Problem to work on: Filter the records for lines holding the string "Blender".

(Entries with scene source code)
§

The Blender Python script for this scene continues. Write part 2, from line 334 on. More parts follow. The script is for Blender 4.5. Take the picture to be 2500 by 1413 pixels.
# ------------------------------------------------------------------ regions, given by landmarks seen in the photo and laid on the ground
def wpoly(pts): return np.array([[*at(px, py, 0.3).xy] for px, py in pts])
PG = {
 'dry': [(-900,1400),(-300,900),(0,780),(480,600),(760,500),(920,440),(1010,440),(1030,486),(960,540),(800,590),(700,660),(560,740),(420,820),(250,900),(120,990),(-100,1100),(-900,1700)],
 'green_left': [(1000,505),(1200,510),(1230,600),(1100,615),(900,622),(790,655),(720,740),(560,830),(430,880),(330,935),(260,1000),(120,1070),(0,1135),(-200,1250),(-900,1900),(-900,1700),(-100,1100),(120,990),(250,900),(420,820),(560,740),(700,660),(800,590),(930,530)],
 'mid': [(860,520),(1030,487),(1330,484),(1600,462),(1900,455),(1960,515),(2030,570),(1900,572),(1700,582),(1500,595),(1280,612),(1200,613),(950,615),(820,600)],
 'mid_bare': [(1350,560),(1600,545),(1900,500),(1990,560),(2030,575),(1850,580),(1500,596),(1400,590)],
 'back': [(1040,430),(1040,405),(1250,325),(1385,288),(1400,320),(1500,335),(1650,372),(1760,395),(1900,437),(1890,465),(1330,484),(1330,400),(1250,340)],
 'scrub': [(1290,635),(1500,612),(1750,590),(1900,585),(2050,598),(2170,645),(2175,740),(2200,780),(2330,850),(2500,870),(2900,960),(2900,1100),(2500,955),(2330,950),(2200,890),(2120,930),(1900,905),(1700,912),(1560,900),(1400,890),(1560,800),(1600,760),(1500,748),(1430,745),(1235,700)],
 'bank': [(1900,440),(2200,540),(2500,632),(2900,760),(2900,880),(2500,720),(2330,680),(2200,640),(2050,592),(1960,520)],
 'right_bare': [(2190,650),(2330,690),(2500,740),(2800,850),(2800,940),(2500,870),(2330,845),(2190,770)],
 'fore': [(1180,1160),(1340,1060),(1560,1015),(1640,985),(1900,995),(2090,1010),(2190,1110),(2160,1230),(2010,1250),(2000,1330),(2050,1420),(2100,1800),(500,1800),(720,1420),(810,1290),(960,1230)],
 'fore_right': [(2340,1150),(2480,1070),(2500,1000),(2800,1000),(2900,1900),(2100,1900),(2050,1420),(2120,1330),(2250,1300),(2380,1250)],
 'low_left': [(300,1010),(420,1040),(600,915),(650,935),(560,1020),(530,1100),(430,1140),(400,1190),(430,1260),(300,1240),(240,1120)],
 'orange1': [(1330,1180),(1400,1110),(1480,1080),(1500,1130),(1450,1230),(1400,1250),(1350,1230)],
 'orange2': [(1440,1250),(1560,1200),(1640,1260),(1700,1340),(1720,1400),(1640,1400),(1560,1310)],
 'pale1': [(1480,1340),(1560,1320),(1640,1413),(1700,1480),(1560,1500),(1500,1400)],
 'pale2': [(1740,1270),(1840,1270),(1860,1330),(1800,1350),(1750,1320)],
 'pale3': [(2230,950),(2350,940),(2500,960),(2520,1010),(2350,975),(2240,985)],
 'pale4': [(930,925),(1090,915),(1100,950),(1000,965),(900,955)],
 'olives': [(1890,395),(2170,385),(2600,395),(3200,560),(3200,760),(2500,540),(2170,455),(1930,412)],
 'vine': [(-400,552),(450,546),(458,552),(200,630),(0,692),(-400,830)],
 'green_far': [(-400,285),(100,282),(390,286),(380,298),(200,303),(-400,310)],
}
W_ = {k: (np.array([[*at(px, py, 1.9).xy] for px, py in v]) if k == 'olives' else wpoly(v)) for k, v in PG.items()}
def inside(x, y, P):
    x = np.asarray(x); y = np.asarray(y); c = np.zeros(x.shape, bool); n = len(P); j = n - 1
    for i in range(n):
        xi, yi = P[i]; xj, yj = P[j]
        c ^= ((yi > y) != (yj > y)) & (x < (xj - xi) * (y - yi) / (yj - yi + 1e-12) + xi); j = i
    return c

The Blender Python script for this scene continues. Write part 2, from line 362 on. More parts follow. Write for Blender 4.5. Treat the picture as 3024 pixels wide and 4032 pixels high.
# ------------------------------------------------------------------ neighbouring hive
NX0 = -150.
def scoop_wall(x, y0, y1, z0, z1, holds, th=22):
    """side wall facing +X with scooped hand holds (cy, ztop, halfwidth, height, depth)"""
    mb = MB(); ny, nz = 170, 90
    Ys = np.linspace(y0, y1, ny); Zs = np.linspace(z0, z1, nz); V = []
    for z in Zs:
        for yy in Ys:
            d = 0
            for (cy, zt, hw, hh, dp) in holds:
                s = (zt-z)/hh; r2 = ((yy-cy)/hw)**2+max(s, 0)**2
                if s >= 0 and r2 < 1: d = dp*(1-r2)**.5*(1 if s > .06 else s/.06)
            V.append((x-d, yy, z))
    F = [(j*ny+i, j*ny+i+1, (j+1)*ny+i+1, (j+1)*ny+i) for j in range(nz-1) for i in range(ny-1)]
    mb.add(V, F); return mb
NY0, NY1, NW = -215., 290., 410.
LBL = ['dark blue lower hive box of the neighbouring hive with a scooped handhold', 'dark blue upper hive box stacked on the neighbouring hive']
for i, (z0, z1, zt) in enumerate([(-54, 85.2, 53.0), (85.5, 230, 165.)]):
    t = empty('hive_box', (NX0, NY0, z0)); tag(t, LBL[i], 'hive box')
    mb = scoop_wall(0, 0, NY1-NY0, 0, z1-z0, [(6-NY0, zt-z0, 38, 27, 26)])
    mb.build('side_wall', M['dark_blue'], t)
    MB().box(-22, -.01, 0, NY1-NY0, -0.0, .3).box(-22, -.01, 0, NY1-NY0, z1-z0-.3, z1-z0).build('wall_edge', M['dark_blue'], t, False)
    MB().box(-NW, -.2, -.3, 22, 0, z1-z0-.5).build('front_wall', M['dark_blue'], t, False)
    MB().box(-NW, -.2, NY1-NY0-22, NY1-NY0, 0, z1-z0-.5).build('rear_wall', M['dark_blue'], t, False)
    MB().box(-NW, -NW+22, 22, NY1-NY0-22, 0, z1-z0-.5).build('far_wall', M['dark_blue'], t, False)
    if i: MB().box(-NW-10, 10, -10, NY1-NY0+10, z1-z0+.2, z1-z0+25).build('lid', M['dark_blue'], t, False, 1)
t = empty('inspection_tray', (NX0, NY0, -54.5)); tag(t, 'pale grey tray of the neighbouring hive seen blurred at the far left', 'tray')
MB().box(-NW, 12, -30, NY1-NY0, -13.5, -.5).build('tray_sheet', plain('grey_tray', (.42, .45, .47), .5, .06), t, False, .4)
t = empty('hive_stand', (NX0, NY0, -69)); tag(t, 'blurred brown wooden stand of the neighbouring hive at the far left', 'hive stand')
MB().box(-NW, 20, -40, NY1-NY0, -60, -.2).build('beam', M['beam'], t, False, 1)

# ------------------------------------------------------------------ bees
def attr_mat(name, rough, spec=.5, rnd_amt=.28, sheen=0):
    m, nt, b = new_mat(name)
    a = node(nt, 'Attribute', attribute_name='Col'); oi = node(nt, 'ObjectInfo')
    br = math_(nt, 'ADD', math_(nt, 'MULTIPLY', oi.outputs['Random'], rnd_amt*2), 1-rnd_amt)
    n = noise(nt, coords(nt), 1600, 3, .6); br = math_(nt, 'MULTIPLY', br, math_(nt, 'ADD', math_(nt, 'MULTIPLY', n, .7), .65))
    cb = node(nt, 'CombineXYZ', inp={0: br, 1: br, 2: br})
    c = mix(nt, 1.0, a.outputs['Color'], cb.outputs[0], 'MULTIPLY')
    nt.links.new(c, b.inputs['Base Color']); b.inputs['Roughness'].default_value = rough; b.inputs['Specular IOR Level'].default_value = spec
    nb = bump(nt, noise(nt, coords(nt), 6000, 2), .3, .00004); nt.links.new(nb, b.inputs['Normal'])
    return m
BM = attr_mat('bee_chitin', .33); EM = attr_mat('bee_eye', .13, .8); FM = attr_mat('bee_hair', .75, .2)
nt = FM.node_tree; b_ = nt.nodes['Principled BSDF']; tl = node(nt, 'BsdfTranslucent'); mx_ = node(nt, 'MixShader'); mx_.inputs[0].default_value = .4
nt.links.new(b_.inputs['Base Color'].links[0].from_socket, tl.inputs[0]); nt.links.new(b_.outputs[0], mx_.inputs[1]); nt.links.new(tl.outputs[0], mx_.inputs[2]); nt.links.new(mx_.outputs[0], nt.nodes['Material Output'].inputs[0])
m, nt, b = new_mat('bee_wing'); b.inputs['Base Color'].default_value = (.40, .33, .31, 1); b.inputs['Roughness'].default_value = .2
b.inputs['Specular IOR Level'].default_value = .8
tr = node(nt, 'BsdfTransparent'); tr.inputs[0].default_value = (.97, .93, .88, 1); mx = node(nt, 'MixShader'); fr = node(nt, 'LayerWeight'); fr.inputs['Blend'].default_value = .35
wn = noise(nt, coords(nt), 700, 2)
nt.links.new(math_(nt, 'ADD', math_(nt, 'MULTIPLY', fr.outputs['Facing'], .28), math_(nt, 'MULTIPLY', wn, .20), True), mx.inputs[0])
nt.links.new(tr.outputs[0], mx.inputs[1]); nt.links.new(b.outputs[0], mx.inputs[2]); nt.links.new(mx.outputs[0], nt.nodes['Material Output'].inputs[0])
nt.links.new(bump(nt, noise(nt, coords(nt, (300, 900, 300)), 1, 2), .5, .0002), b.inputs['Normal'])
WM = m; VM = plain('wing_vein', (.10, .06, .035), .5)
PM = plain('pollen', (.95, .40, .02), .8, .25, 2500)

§

Task output:
The Blender Python script for this scene continues. Write part 2, from line 334 on. More parts follow. The script is for Blender 4.5. Take the picture to be 2500 by 1413 pixels.
The Blender Python script for this scene continues. Write part 2, from line 362 on. More parts follow. Write for Blender 4.5. Treat the picture as 3024 pixels wide and 4032 pixels high.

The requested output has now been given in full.